Escrevendo de outra forma: no CD, o músico se reinventa e se repete, nem sempre em doses iguais, exatamente como tem feito desde o início de sua carreira. Basta ver seus trabalhos mais recentes, o denso e acústico "Líricas", o eletrônico e experimental "Pet shop mundo cão" e o popular-sofisticado "Raimundo Fagner & Zeca Baleiro", cada um com uma personalidade mas todos trazendo as marcas inconfundíveis do compositor. Ou melhor, trazendo os clichês de Baleiro, como ele mesmo chama.

- Todo artista deveria construir seus próprios clichês, fazer música popular é construir um abecedário de clichês - defende. - Há um alarde muito grande em torno do novo, muitas vezes em detrimento da qualidade real. As pessoas tem medo da redundância, de se repetir, elas querem ser hypes. Mas o hype muitas vezes é uma merda. Além disso, a banda que hoje é hype, amanhã já é ultrapassada.

- Não faz mais sentido falar em vanguarda. Quando Arrigo Barnabé fez "Clara Crocodilo" ele não estava apenas rompendo. Estava prestando tributo a Schoenberg, a outros que vieram antes dele. Não conseguimos fugir desse rabo preso - diz, numa frase bem "baleiriana". - O que podemos fazer é acrescentar outras camadas ao trabalho de quem veio antes. No meu caso, persigo a refinada simplicidade da canção, mas sempre buscando novas pegadas, novas embalagens para ela.

É exatamente o que faz em "Baladas do asfalto". Desta vez, as canções são embaladas por muitas mãos, num disco orgânico, rock, baladeiro, gospel, negro. Gravado ao vivo no estúdio, o CD guarda sonoridade de banda - "o meu trabalho musicalmente mais coeso", palavras de Baleiro.

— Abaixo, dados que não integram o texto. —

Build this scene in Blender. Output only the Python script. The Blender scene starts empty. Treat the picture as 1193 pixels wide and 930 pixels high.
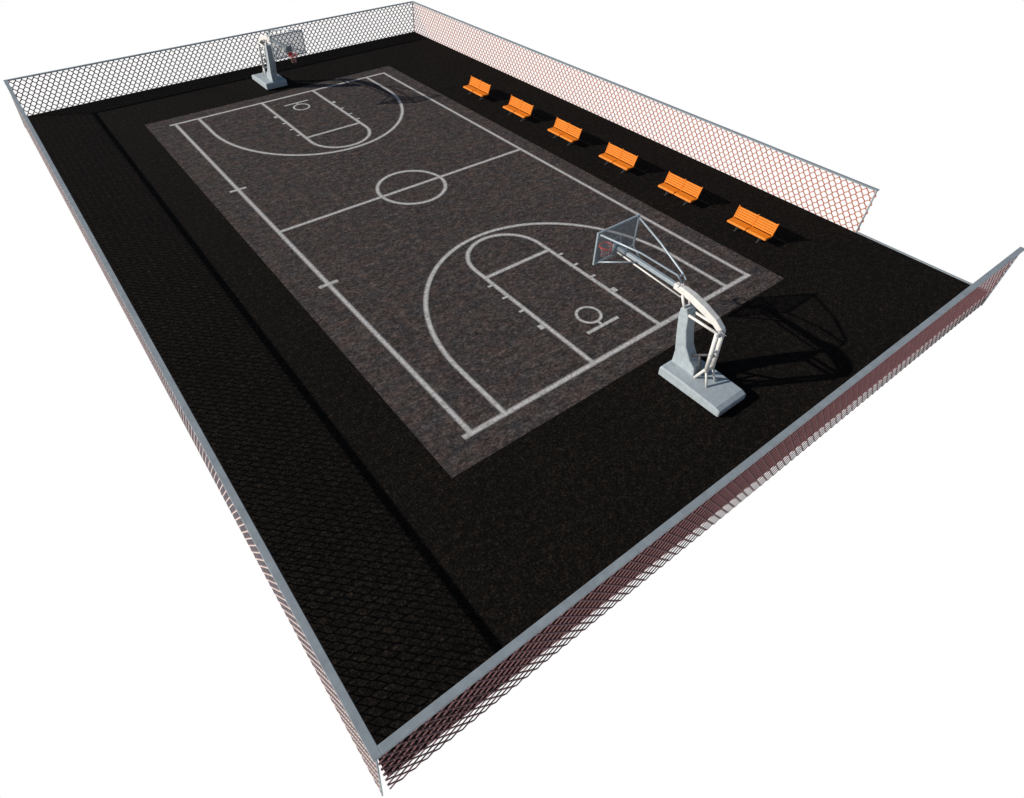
import bpy, bmesh, math, random
from mathutils import Vector, Matrix
random.seed(3)
S=bpy.context.scene
S.view_settings.view_transform='Standard'; S.view_settings.look='None'; S.view_settings.exposure=0
XL,XR,YN,YF,YE=-14.87,14.64,-22.5,22.7,-16.6
FH=2.18; FB=-0.66
# ---------------------------------------------------------------- materials
def newmat(name):
    m=bpy.data.materials.new(name); m.use_nodes=True
    nt=m.node_tree; b=nt.nodes['Principled BSDF']
    return m,nt,b
def noise(nt,scale,detail=4,rough=.6,vec=None,w=None):
    n=nt.nodes.new('ShaderNodeTexNoise'); n.inputs['Scale'].default_value=scale
    n.inputs['Detail'].default_value=detail; n.inputs['Roughness'].default_value=rough
    if vec is not None: nt.links.new(vec,n.inputs['Vector'])
    return n
def ramp(nt,src,stops):
    r=nt.nodes.new('ShaderNodeValToRGB'); e=r.color_ramp.elements
    while len(e)<len(stops): e.new(.5)
    for i,(p,c) in enumerate(stops):
        e[i].position=p; e[i].color=(*c,1)
    nt.links.new(src,r.inputs['Fac']); return r
def mix(nt,a,b,f,mode='MIX'):
    m=nt.nodes.new('ShaderNodeMix'); m.data_type='RGBA'; m.blend_type=mode
    for s,v in ((6,a),(7,b),(0,f)):
        if hasattr(v,'links'): nt.links.new(v,m.inputs[s])
        else: m.inputs[s].default_value=v
    return m.outputs[2]
def coords(nt,scale=(1,1,1)):
    c=nt.nodes.new('ShaderNodeTexCoord'); mp=nt.nodes.new('ShaderNodeMapping')
    mp.inputs['Scale'].default_value=scale
    nt.links.new(c.outputs['Object'],mp.inputs['Vector']); return mp.outputs[0]
def bump(nt,b,src,st,dist=.02):
    n=nt.nodes.new('ShaderNodeBump'); n.inputs['Strength'].default_value=st; n.inputs['Distance'].default_value=dist
    nt.links.new(src,n.inputs['Height']); nt.links.new(n.outputs[0],b.inputs['Normal'])
def painted(name,col,rough=.5,metal=0.,var=.25,scale=6,spec=.4):
    m,nt,b=newmat(name); v=coords(nt)
    n=noise(nt,scale,6,.65,v)
    lo=tuple(c*(1-var) for c in col); hi=tuple(min(1,c*(1+var*.6)) for c in col)
    r=ramp(nt,n.outputs[0],[(.3,lo),(.7,hi)])
    nt.links.new(r.outputs[0],b.inputs['Base Color'])
    b.inputs['Roughness'].default_value=rough; b.inputs['Metallic'].default_value=metal
    b.inputs['Specular IOR Level'].default_value=spec
    n2=noise(nt,scale*12,3,.6,v); bump(nt,b,n2.outputs[0],.12,.004)
    return m
# black outer asphalt
mg,nt,b=newmat('black_asphalt'); v=coords(nt)
big=noise(nt,.35,5,.6,v); mid=noise(nt,4,7,.85,v); fine=noise(nt,13,4,.9,v)
c1=ramp(nt,mid.outputs[0],[(.38,(.004,.0037,.0035)),(.54,(.0105,.0092,.008)),(.68,(.030,.023,.017))])
c2=ramp(nt,fine.outputs[0],[(.42,(.3,.3,.3)),(.55,(1.1,1.05,1.0)),(.67,(4.2,3.6,3.0))])
c=mix(nt,c1.outputs[0],c2.outputs[0],1.0,'MULTIPLY')
c3=ramp(nt,big.outputs[0],[(.3,(.85,.85,.88)),(.7,(1.12,1.08,1.04))])
c=mix(nt,c,c3.outputs[0],1.0,'MULTIPLY')
nt.links.new(c,b.inputs['Base Color']); b.inputs['Roughness'].default_value=.95
b.inputs['Specular IOR Level'].default_value=.06
bump(nt,b,fine.outputs[0],.6,.02)
# court surface
mc,nt,b=newmat('court_asphalt'); v=coords(nt,(.8,1.25,1))
big=noise(nt,.5,6,.65,v); mid=noise(nt,2.8,9,.9,v); fine=noise(nt,8,5,.9,v); blue=noise(nt,1.3,6,.85,v)
c1=ramp(nt,mid.outputs[0],[(.37,(.015,.0135,.0135)),(.5,(.049,.042,.040)),(.62,(.110,.090,.078))])
c2=ramp(nt,fine.outputs[0],[(.38,(.38,.38,.39)),(.5,(1,1,1)),(.62,(2.1,2.0,1.9))])
c=mix(nt,c1.outputs[0],c2.outputs[0],1.0,'MULTIPLY')
c3=ramp(nt,big.outputs[0],[(.3,(.85,.86,.9)),(.7,(1.2,1.14,1.1))])
c=mix(nt,c,c3.outputs[0],1.0,'MULTIPLY')
c4=ramp(nt,blue.outputs[0],[(.38,(1.14,.97,.92)),(.5,(1,1,1)),(.62,(.87,.98,1.12))])
c=mix(nt,c,c4.outputs[0],1.0,'MULTIPLY')
nt.links.new(c,b.inputs['Base Color']); b.inputs['Roughness'].default_value=.92
b.inputs['Specular IOR Level'].default_value=.12
bump(nt,b,fine.outputs[0],.5,.02)
# line paint with feathered, worn edges (alpha attribute on the strips)
ml,nt,b=newmat('worn_white_paint'); v=coords(nt)
n=noise(nt,9,6,.8,v); r=ramp(nt,n.outputs[0],[(.3,(.38,.365,.35)),(.7,(.68,.66,.64))])
nt.links.new(r.outputs[0],b.inputs['Base Color']); b.inputs['Roughness'].default_value=.85
b.inputs['Specular IOR Level'].default_value=.15
at=nt.nodes.new('ShaderNodeAttribute'); at.attribute_name='cover'
wr=ramp(nt,n.outputs[0],[(.3,(.5,.5,.5)),(.54,(1,1,1))])
mm=nt.nodes.new('ShaderNodeMath'); mm.operation='MULTIPLY'
nt.links.new(at.outputs['Fac'],mm.inputs[0]); nt.links.new(wr.outputs[0],mm.inputs[1])
nt.links.new(mm.outputs[0],b.inputs['Alpha'])
m_rail=painted('galvanized_rail',(.26,.295,.32),.5,.0,.18,3)
m_wire=painted('red_coated_wire',(.50,.17,.10),.6,0,.2,2,.2)
m_wire_p=painted('red_wire_sunlit_tone',(.62,.50,.47),.7,0,.12,2,.2)  # paler copy of the red wire: sunlight on the left fence, put into the color
m_wire_d=painted('red_wire_shaded_tone',(.135,.058,.064),.7,0,.2,2,.15)  # darker copy of the red wire: shade on near and far fences painted in
m_conc=painted('gray_blue_base',(.36,.41,.44),.7,0,.16,5)
m_white=painted('white_steel_paint',(.70,.685,.65),.4,0,.12,5)
m_grey=painted('gray_steel',(.36,.42,.46),.4,.2,.15,6)
m_red=painted('red_rim_paint',(.65,.05,.03),.4,0,.1,8)
m_net=painted('net_cord',(.6,.3,.27),.9,0,.1,20)
m_dark=painted('dark_leg_steel',(.07,.07,.075),.5,.3,.2,8)
m_or=painted('orange_bench_paint',(.72,.195,.008),.55,0,.16,7,.15)
m_rub=painted('black_rubber',(.03,.03,.03),.8,0,.1,9)
mgl,nt,b=newmat('acrylic_glass'); 
b.inputs['Base Color'].default_value=(.26,.30,.33,1); b.inputs['Roughness'].default_value=.1; b.inputs['Alpha'].default_value=.34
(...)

As "cordas populares" de Billy Brandão e Tuco Marcondes, com os violões na linha de frente (seguido de guitarras e cítaras e violões de 12 e banjos e bandolins e ukelele) dão o norte, com o auxílio do baixo de Dunga e da bateria econômica de Marcelo Costa. Tudo é encorpado pelas "cordas eruditas" (violino, viola e violoncelo), com regência de Lui Coimbra, ao lado dos teclados de Humberto Barros e dos samplers de Walter Costa.

Em música e letra, "Baladas do asfalto" acompanha o espírito estradeiro sugerido pela arte do encarte e pelo título. Algo como a contemplação desencanada de quem vê a paisagem passar tomando vento na cara. Ou a angústia de quem está indo em busca de algo distante - exposta em carne viva em versos como "A solidão é meu cigarro". Um road movie em forma de canções, enfim. Baleiro busca o pé no chão de trovadores como Bob Dylan e a pisa fundo seguindo a trilha de Roberto Carlos nas curvas da estrada de Santos - ele dedica "Muzak", faixa 10, ao Rei e cita um verso de "Por isso corro demais" na música anterior, "Cigarro".

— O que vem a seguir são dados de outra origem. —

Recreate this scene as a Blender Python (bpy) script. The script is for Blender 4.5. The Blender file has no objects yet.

- Muitas pessoas participaram da construção da música popular brasileira, mas Roberto Carlos está no centro disso tudo - afirma.

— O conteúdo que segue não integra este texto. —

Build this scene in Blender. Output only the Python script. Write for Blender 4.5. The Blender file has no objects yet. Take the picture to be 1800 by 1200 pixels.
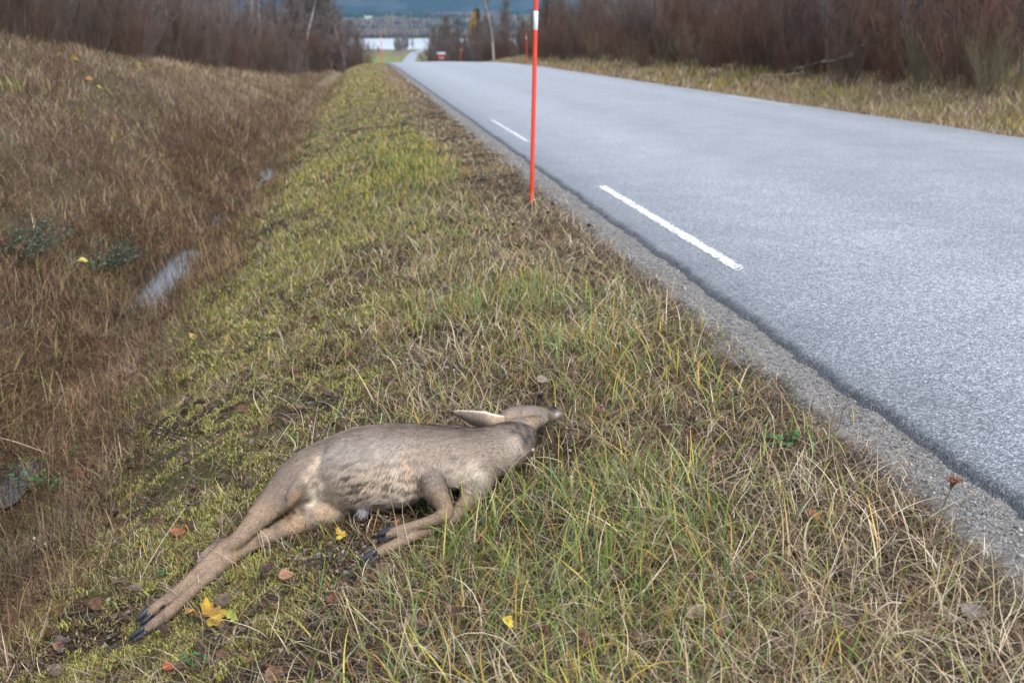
import bpy, bmesh, math, random
import numpy as np
from mathutils import Vector, Matrix
from mathutils.bvhtree import BVHTree

S = bpy.context.scene
R = math.radians
rng = np.random.default_rng(11)
random.seed(5)

# ------------------------------------------------------------------ camera
PITCH, YAW, FPX = R(17.81), R(8.43), 1750.0
CAMZ = 1.2
cam_d = bpy.data.cameras.new('camera')
cam = bpy.data.objects.new('camera', cam_d)
S.collection.objects.link(cam)
cam.location = (0, 0, CAMZ)
cam.rotation_euler = (math.pi / 2 - PITCH, 0, -YAW)
cam_d.sensor_width = 36
cam_d.lens = 35
cam_d.clip_start = 0.05
cam_d.clip_end = 20000
cam_d.dof.use_dof = True
cam_d.dof.focus_distance = 3.1
cam_d.dof.aperture_fstop = 4.0
S.camera = cam

# ------------------------------------------------------------------ light (overcast)
SUN_EL, SUN_ROT = R(52), R(150)
w = bpy.data.worlds.new('World')
S.world = w
w.use_nodes = True
nt = w.node_tree
for n in list(nt.nodes):
    nt.nodes.remove(n)
out = nt.nodes.new('ShaderNodeOutputWorld')
bg = nt.nodes.new('ShaderNodeBackground')
sky = nt.nodes.new('ShaderNodeTexSky')
sky.sky_type = 'NISHITA'
sky.sun_disc = False
sky.sun_elevation = SUN_EL
sky.sun_rotation = SUN_ROT
hsv = nt.nodes.new('ShaderNodeHueSaturation')
hsv.inputs['Saturation'].default_value = 0.30       # cloud veil: the blue is washed out
nt.links.new(sky.outputs[0], hsv.inputs['Color'])
nt.links.new(hsv.outputs[0], bg.inputs[0])
bg.inputs[1].default_value = 0.15
nt.links.new(bg.outputs[0], out.inputs[0])
sd = bpy.data.lights.new('sun', 'SUN')
sd.energy = 1.5
sd.angle = R(25)
sd.color = (1.0, 0.97, 0.93)
sun = bpy.data.objects.new('sun', sd)
S.collection.objects.link(sun)
# sky sun_rotation is measured clockwise from +Y
sdir = Vector((math.sin(SUN_ROT) * math.cos(SUN_EL), math.cos(SUN_ROT) * math.cos(SUN_EL), math.sin(SUN_EL)))
sun.rotation_euler = sdir.to_track_quat('Z', 'Y').to_euler()
S.view_settings.view_transform = 'Standard'
S.view_settings.look = 'None'
S.view_settings.gamma = 1
S.view_settings.exposure = 1.25
S.cycles.max_bounces = 5
S.cycles.diffuse_bounces = 2
S.cycles.glossy_bounces = 2
S.cycles.transparent_max_bounces = 8
S.cycles.volume_bounces = 0

# ------------------------------------------------------------------ helpers
def vnoise(x, y, seed=0):
    x = np.asarray(x, float); y = np.asarray(y, float)
    xi = np.floor(x).astype(np.int64); yi = np.floor(y).astype(np.int64)
    fx = x - xi; fy = y - yi
    fx = fx * fx * (3 - 2 * fx); fy = fy * fy * (3 - 2 * fy)
    def h(a, b):
        v = (a * 374761393 + b * 668265263 + seed * 974634533) & 0xffffffff
        v = ((v ^ (v >> 13)) * 1274126177) & 0xffffffff
        v = ((v ^ (v >> 15)) * 2246822519) & 0xffffffff
        return ((v ^ (v >> 16)) & 0xffffff) / float(0xffffff)
    return (h(xi, yi) * (1 - fx) + h(xi + 1, yi) * fx) * (1 - fy) + (h(xi, yi + 1) * (1 - fx) + h(xi + 1, yi + 1) * fx) * fy

def fbm(x, y, seed=0, o=3):
    s = 0; a = .5; t = 0
    for k in range(o):
        s = s + a * vnoise(np.asarray(x) * 2 ** k, np.asarray(y) * 2 ** k, seed + k); t += a; a *= .5
    return s / t

def sst(a, b, x):
    t = np.clip((np.asarray(x, float) - a) / (b - a), 0, 1)
    return t * t * (3 - 2 * t)

def tag(o, label=None, cat=None, group=None, kind=None):
    if label: o['label'] = label
    if cat: o['category'] = cat
    if group: o['group'] = group
    if kind: o['kind'] = kind
    return o

def link(o, parent=None):
    S.collection.objects.link(o)
    if parent: o.parent = parent
    return o

def empty(name, loc=(0, 0, 0), rz=0):
    o = bpy.data.objects.new(name, None)
    o.empty_display_size = .1
    link(o); o.location = loc; o.rotation_euler = (0, 0, rz)
    return o

def mesh_arrays(name, V, F, col=None, mat=None, parent=None, smooth=False, extra=None):
    """V (n,3), F (m,4) or (m,3) or list of both"""
    me = bpy.data.meshes.new(name)
    V = np.asarray(V, np.float32)
    Fs = F if isinstance(F, list) and isinstance(F[0], np.ndarray) else [F]
    Fs = [np.asarray(f, np.int32) for f in Fs if len(f)]
    me.vertices.add(len(V)); me.vertices.foreach_set('co', V.ravel())
    nl = sum(f.size for f in Fs); npoly = sum(len(f) for f in Fs)
    me.loops.add(nl); me.loops.foreach_set('vertex_index', np.concatenate([f.ravel() for f in Fs]))
    me.polygons.add(npoly)
    tot = np.concatenate([np.full(len(f), f.shape[1], np.int32) for f in Fs])
    st = np.concatenate([[0], np.cumsum(tot)[:-1]]).astype(np.int32)
    me.polygons.foreach_set('loop_start', st)
    if smooth:
        me.polygons.foreach_set('use_smooth', np.ones(npoly, bool))
    if col is not None:
        a = me.attributes.new('Col', 'FLOAT_COLOR', 'POINT')
        c = np.ones((len(V), 4), np.float32); c[:, :3] = col
        a.data.foreach_set('color', c.ravel())
    if extra:
        for k, v in extra.items():
            a = me.attributes.new(k, 'FLOAT', 'POINT'); a.data.foreach_set('value', np.asarray(v, np.float32))
    me.update(calc_edges=True)
    if mat: me.materials.append(mat)
    o = bpy.data.objects.new(name, me)
    return link(o, parent)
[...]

Além de Roberto, o disco traz citações de Mutantes (na canção "Cachorro doido") e um poema de Murilo Mendes musicado por Baleiro ("Mulher amada"), mapeando vagamente as referências de Baleiro.

- Podem parecer artistas conflitantes, mas minhas referências são amplas. Fui criado ouvindo rádio, onde Roberto Carlos e Mutantes eram a mesma coisa.

A assinatura (ou os clichês) de Zeca estão na forma como ele joga com as palavras em "Alma nova" ("Calma alma minha/ Calminha") e "Meu amor minha flor minha menina" ("O melhor da vida é isso e ócio/ Minha cara, minha carolina"), além de imagens como a do Jesus Cristo pendurado na parede ("O silêncio") e a construção lírica de "Muzak", juntando Arari com Nova York e Cariri com Bangcoc.

Ao defender suas idéias, porém, Baleiro parece dizer "eu escolho meus clichês" - Há alguns que ele se recusa a tomar para si. Provocado sobre como o artista popular deveria se comportar num momento de grave crise política, como o que o Brasil vive agora, ele diz que desconfia do discurso engajado, mais precisamente de posturas como a de Dinho Ouro Preto, do Capital Inicial, que tem protestado contra os escândalos do governo em seus shows e cobra de outros artistas o mesmo comportamento.

- O artista tem compromisso em fazer arte. Política é feita na vida. E a arte não precisa ser engajada para ser política. Uma canção libertária não precisa falar de mensalão - resume.

Pegar a estrada para valer com o show, só em setembro, começando pelo Nordeste do país. Em outubro, ele faz o circuito Rio-São Paulo. Na turnê, Baleiro venderá outros dois discos que estão prontos e serão lançados paralelamente a "Balada do asfalto". Um traz poemas de Hilda Hilst musicados pelo ele e interpretados por cantoras como Rita Ribeiro, Maria Bethânia e Ná Ozzetti. Outro é um disco póstumo de Sérgio Sampaio, feito a partir de fitas inéditas. Bifurcações totalmente coerentes com a rota traçada por Baleiro até aqui.